Dans une approche sociologique, nous envisageons la notion de planification d’urbanisme sous trois aspects, comme une action de régulation, un instrument de gestion spatiale et une action collective. Nous proposons d’exposer dans cette section les cadres théoriques mobilisés qui soustendent le travail de recherche. La première sous-section traite du droit comme action sociale et nous permet d’envisager l’étude des instruments réglementaires comme une ressource pour analyser l’action publique. La deuxième sous-section s’appuie sur les sciences de gestion et la sociologie des outils de gestion, travaux que nous mobilisons pour penser la planification urbaine comme un outil doté d’un pouvoir d’action et dont les fonctions et la matérialité sont dotés d’effets propres. La troisième sous-section présente les apports de sociologie de l’action collective pour analyser l’écriture de la réglementation urbaine locale à travers les processus (actions et dispositifs) de coordination et de négociation.

La planification locale d’urbanisme comme action de régulation

Cette sous-section traite d’une entrée centrale de la thèse, qui vise à comprendre l’orientation des pratiques par la règle, en prenant comme objet la mobilisation du règlement local d’urbanisme par les acteurs locaux. L’ambition est notamment de questionner les coopérations, négociations et résistances que l’on peut observer entre les acteurs du système foncier dans le cadre du processus d’écriture réglementaire et de définition d’un projet territorial. Cette sous-section nous amène à souligner l’importance de considérer le droit comme une activité sociale susceptible de donner lieu à une analyse sociologique. Les représentations du droit par les acteurs ou encore l’appréciation de l’effectivité du droit sont des objets importants pour les travaux qui portent sur l’évaluation des connaissances que les 43 acteurs ont des règles et de leur mise en œuvre. Nous centrons ici davantage notre approche sur les pratiques des acteurs dans des situations d’action orientées par un cadre réglementaire.
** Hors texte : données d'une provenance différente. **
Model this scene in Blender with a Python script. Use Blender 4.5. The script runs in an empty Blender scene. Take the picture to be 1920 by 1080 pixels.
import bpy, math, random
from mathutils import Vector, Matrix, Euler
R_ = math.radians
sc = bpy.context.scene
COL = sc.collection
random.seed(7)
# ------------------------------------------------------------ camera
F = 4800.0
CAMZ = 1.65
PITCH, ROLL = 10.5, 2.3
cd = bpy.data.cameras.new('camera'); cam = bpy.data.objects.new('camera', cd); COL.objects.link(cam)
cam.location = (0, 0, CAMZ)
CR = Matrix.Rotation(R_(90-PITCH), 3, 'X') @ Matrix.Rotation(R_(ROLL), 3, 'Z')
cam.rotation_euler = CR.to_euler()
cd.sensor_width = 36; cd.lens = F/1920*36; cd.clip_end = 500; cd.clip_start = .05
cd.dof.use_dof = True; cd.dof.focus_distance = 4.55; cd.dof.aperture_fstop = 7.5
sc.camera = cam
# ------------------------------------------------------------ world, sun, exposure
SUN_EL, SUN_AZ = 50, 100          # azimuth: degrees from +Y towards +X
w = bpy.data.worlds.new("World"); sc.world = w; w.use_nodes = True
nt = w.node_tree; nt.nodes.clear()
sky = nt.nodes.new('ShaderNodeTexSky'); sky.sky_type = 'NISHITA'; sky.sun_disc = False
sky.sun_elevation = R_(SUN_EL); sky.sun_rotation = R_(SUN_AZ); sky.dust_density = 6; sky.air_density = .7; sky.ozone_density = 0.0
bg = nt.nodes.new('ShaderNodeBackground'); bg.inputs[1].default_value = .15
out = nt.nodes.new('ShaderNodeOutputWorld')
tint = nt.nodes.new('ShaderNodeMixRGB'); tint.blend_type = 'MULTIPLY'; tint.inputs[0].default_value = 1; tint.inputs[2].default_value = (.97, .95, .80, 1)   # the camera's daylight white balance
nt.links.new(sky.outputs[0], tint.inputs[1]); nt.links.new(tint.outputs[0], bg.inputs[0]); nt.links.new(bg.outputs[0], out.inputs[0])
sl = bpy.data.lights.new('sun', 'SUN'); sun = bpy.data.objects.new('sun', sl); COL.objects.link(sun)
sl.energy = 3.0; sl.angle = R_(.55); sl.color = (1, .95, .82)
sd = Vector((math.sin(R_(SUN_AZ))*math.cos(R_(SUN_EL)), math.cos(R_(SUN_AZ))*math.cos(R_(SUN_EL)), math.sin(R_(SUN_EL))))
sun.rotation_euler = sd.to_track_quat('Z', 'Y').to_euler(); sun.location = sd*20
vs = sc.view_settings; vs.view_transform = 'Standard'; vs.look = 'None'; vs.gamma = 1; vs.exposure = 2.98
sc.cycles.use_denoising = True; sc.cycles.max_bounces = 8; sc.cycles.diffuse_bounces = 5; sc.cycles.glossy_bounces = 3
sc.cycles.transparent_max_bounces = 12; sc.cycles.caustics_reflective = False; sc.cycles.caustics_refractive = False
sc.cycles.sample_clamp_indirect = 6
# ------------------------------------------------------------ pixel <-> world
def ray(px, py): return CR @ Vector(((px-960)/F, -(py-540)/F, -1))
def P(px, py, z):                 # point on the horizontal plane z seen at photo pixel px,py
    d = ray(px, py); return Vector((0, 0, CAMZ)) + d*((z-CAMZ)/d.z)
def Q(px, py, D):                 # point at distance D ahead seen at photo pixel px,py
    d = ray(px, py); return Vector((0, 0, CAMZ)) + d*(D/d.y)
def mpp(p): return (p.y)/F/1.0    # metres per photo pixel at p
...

Dans une approche sociologique du droit, Lascoumes et Serverin étudient les situations et le processus de mobilisation du droit pour comprendre les activités juridiques (Lascoumes, Serverin, 1988). Ils définissent le droit comme une activité sociale et s’appuient sur les travaux de Weber pour développer une analyse interactive du droit. Dans cette perspective, les actions sont orientées par les situations créées comme par les cadres préexistants. L’acteur est considéré comme usager du droit à partir du moment où son action est orientée par la prise en compte de l’existence de la règle, qu’il s’agisse de s’y conformer ou de mettre en œuvre des stratégies de contournement. Les auteurs soulignent par exemple que, plus encore qu’un comportement jugé « conforme » à la règle, les stratégies « non-conformes » (opposition, négociation, abstention) révèlent souvent le savoirfaire des acteurs et l’orientation de l’action par le droit.
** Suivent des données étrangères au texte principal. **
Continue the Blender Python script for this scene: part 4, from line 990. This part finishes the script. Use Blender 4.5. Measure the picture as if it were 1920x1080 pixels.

La planification locale d’urbanisme comme instrument de gestion

Dans cette sous-section, nous proposons d’expliquer l’intérêt d’une approche par les outils de gestion dans notre recherche. Nous avons souligné l’importance d’envisager la planification comme un outil de régulation dont les acteurs se saisissent. Pour répondre à nos questions de recherche, il nous semble dans cette perspective utile de considérer la planification comme un l’instrument de gestion. Nous préciserons les apports des sciences de gestion et des sciences sociales pour analyser la planification d’urbanisme et ses effets sur le milieu. En considérant les instruments comme des objets, qui produisent des effets indépendants des objectifs qu’ils poursuivent, ce cadre d’analyse permet de mieux comprendre les rapports de forces entre les acteurs impliqués, notamment concernant les instruments de l’action publique (Lascoumes, Le Galès, 2007). Les recherches menées dans ce domaine identifient, dans une perspective historique, le développement des « outils de gestion » à partir du milieu du XIXe siècle comme une réponse aux besoins d’organiser les activités dans les grandes entreprises (par exemple, les outils de compatibilité) (Moisdon, 2005 ; Aggeri et Labatut, 2010).
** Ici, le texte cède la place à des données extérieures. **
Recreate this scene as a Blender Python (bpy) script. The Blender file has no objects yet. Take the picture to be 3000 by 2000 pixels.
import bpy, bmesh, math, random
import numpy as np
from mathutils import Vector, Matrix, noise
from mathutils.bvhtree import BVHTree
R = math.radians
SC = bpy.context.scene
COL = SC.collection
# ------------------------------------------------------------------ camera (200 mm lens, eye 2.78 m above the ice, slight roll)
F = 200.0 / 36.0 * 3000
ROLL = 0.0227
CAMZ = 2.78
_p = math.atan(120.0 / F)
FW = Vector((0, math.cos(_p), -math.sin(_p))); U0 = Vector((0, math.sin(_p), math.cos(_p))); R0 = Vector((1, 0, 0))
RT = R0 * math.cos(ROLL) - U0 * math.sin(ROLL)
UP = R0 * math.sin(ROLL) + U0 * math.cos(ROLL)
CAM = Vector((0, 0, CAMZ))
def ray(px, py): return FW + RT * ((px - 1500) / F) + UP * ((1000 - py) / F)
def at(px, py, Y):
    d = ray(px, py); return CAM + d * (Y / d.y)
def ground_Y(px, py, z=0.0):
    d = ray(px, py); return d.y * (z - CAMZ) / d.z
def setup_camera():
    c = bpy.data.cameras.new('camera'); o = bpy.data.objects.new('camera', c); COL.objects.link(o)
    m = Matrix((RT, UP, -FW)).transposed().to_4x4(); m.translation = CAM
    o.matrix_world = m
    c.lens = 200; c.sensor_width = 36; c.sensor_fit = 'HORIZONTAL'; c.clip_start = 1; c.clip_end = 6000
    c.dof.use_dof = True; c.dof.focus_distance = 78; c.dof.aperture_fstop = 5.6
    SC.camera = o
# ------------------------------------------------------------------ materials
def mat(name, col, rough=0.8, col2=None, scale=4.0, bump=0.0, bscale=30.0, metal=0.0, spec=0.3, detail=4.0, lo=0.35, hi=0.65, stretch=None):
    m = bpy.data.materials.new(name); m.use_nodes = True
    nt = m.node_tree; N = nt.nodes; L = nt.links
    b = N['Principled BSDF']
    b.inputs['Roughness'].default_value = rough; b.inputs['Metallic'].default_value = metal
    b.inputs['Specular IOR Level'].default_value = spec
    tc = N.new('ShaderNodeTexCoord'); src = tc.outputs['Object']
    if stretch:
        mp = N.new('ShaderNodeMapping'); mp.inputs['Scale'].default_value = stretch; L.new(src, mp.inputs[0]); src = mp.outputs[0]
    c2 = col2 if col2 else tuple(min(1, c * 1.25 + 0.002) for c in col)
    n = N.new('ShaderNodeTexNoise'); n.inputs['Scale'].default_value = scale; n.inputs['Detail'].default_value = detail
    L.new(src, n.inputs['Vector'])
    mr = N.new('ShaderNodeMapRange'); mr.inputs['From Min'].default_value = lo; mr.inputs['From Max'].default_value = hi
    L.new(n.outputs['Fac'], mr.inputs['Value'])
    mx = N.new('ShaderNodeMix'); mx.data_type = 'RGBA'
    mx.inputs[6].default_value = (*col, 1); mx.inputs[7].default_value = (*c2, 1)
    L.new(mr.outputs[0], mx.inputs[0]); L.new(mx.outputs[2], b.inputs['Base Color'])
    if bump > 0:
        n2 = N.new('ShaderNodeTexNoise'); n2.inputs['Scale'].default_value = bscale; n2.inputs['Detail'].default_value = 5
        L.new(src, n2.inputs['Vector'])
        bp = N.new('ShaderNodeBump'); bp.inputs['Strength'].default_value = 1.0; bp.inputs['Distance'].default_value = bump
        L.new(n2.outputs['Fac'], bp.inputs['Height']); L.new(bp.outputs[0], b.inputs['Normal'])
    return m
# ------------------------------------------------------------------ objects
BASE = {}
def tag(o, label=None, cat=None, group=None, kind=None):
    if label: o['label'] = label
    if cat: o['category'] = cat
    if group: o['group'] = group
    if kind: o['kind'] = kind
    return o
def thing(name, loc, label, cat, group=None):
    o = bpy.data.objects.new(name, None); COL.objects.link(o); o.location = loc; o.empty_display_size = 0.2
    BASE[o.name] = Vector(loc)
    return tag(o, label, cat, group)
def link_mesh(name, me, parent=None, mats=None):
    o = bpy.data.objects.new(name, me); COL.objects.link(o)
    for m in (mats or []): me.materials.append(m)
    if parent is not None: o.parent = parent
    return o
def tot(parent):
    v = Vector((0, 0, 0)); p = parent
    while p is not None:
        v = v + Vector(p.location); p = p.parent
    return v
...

L’intérêt des chercheurs et des managers porte dans un premier temps (1960-1980) sur les capacités techniques et gestionnaire de l’outil. À partir des années 1980, c’est leur capacité d’action propre, de transformation des activités et des organisations, qui est soulignée par les recherches (Aggeri et Labatut, 2010 ; Chiapello et Gilbert, 2016). Suivant cette perspective, l’outil présente une capacité d’action propre du fait des informations qu’il véhicule (Chiapello et Gilbert, 2016). Chiapello et Gilbert identifient la « valorisation » comme un effet non-attendu de l’outil lié à « son rôle dans la construction de jugements et l’attribution de valeurs ». Les jugements et les valeurs peuvent être conférés à l’égard d’objets, de personnes ou d’actions. Les acteurs-gestionnaires produisent notamment des valeurs au travers de l’élaboration et l’application de l’outil. D’autre part, en objectivant quantitativement les valeurs, les entités deviennent mesurables et comparables, même si elles sont différentes (Chiapello et Gilbert, 2016). Dans le cadre de notre recherche, l’approche invite notamment à considérer l’instrument de gestion spatial à travers sa capacité d’action : sélection et distribution de valeurs à des espaces (protégé, constructible, densifiable, mixte) ; commensuration et comparaison d’entités.